Monday, May 16, 2011

Is your Requirements Change Mgmt Art or Science?

Encarta gives one definition of art as "beautiful or thought-provoking works produced through creative activity". It defines science as "an activity that is the object of careful study or that is carried out according to a developed method". Which category does your requirements change management process fall into? Is your change management process consistent from project to project? Could you rewind history 12 months and describe the exact process to a colleague or easily train a new hire employee on the process? If you answered no to these questions then I would argue that your requirements change management process is an art. I think we can all agree that our goal is to move this process to a science.
Many companies today author and manage their requirements in Microsoft Word or similar tools. MS Word allows for change tracking, permission restriction, comments, etc but does it really enforce change management? These word documents often get emailed around for additions/deletions, approvals, and eventually onto development and testing. How do you ensure that those organizations receive the correct version? Perhaps your organization has taken it one step further and uses Sharepoint to attempt to keep the latest version available. This process may work in principle but what happens when development and testing have already begun and the requirements change? I would still argue that this is art and not science.
Science requires that an organization use a requirements management system that supports a flexible change management process. The ability to define a process, enforce it, and manage that process is critical to increasing the quality of requirements as well as efficiently communicating continuous change. Traditional requirements management tools are not very adept at managing or communicating a complex change management process. These tools offer some basic notifications of change either through concepts such as suspect links or email; however, they do not provide any data as to why the change occurred or whether it was an authorized change. Many of these systems have no concept of a workflow driven process; rather they rely on the users to understand when and where change should apply. This can lead to confusion and rework as systems become large and additional users interact with the same requirements.

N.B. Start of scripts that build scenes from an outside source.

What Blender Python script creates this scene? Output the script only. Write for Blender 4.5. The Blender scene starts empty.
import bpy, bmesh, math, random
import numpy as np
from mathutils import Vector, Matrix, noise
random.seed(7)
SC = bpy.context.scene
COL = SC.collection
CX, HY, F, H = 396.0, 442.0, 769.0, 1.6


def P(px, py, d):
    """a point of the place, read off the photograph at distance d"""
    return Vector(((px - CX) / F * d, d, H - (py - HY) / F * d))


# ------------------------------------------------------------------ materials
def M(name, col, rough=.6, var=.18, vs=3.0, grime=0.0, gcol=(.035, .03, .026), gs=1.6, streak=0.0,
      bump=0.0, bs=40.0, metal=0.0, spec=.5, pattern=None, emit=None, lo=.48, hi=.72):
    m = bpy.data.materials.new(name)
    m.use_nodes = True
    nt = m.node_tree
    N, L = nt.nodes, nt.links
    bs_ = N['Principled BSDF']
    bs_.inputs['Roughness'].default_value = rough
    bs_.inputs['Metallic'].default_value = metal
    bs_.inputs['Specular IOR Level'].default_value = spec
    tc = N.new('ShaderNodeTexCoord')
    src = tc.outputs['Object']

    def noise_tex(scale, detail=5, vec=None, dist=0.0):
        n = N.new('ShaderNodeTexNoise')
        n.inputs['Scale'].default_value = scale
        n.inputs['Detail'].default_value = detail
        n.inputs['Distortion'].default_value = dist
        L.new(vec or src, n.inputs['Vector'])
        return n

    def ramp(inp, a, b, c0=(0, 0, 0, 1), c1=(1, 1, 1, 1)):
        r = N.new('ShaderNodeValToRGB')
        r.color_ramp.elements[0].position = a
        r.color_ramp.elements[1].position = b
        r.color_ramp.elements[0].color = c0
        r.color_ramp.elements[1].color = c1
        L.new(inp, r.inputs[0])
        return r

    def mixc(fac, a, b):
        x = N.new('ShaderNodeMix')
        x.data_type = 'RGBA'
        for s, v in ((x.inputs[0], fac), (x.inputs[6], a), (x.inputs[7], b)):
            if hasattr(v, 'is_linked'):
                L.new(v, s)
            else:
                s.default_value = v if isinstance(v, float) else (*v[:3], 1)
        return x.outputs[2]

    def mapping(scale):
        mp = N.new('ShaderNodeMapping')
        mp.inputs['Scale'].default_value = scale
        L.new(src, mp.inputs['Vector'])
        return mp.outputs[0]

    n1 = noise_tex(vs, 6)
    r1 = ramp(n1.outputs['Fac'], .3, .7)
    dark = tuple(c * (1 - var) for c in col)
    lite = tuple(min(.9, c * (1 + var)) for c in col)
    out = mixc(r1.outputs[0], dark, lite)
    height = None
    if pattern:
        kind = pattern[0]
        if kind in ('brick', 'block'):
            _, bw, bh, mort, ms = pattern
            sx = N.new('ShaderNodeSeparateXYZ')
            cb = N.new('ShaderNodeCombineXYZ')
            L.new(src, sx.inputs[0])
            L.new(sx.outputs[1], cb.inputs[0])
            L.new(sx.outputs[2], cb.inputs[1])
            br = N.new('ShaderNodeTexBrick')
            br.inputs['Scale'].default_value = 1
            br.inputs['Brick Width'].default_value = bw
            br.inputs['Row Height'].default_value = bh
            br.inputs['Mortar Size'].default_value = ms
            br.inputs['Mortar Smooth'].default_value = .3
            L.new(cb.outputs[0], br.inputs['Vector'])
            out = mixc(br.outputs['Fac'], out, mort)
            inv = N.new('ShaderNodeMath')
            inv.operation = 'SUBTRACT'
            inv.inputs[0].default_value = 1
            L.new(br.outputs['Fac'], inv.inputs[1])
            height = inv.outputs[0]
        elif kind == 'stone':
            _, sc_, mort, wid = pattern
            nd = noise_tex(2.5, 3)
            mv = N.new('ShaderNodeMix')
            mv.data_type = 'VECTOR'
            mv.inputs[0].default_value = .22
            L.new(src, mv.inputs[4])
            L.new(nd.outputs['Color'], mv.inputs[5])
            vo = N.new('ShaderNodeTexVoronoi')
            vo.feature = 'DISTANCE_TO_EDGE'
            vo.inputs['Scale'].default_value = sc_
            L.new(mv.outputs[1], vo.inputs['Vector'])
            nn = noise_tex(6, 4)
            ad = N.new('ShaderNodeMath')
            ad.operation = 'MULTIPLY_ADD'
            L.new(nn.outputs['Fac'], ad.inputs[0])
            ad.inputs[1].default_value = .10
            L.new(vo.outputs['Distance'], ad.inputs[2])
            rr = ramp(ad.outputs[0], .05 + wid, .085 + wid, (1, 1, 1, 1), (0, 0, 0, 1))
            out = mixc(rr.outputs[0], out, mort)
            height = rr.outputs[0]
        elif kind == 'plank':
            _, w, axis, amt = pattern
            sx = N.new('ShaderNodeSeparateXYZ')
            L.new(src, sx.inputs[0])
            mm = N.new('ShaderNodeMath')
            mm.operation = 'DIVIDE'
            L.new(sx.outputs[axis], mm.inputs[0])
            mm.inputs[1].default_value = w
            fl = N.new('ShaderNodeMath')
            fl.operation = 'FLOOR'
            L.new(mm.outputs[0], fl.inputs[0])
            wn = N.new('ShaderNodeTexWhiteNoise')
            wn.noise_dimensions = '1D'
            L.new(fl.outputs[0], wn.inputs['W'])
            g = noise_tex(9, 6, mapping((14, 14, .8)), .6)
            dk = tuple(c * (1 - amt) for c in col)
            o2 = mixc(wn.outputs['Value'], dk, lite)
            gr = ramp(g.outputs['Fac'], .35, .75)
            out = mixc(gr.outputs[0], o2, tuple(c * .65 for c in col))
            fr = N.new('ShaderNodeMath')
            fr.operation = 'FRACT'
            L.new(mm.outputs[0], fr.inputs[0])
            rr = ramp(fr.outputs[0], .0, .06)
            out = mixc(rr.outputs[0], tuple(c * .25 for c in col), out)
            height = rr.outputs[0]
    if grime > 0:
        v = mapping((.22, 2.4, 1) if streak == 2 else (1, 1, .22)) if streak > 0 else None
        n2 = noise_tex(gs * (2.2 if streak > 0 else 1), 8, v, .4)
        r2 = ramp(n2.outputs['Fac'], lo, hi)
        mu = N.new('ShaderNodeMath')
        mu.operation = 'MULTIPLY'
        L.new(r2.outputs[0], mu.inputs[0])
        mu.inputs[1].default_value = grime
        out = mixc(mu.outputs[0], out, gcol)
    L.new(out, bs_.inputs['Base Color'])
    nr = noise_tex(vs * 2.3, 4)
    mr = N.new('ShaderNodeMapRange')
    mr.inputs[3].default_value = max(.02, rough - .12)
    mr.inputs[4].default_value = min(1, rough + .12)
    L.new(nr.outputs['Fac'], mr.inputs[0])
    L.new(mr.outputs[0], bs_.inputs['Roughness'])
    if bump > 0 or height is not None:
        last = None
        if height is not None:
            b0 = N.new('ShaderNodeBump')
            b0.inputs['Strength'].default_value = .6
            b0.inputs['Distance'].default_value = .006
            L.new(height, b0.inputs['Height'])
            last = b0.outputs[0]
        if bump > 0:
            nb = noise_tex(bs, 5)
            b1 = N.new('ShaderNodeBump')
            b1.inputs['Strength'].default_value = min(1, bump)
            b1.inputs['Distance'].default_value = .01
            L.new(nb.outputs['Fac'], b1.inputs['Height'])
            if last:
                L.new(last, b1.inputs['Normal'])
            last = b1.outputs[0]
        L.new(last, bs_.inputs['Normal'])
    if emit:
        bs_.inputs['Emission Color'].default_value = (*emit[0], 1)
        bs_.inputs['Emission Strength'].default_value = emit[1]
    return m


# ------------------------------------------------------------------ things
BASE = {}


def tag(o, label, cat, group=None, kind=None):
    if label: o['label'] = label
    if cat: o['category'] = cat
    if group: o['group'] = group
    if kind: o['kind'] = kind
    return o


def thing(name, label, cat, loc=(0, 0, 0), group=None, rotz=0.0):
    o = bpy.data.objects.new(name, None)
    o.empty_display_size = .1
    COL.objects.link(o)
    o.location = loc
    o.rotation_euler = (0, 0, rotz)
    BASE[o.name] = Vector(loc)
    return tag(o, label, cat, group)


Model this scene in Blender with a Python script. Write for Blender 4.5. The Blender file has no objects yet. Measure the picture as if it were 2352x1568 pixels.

The ideal requirements change management solution should allow an organization to develop a workflow based system that may be simple or complex based on the maturity of the organization. Some key functionality areas include the ability to submit a change request into the system that can be discussed and approved or denied based on appropriate roles defined within the system. The change request will have a defined lifecycle that may include stages such as need more information, duplicate, approved, or in progress to name a few. The system should be capable of automation and enforcement by defining the appropriate data that must be entered for a given change request and once processed will automatically promote the change request to the appropriate state and parties. Furthermore, the system should be able to easily link to the artifacts needing change whether that is an entire requirements document, a specific requirement or a subset of requirements. Finally, the system should provide dynamic reports and metrics to deliver statistics concerning requirements churn, outstanding change requests, and overall project status.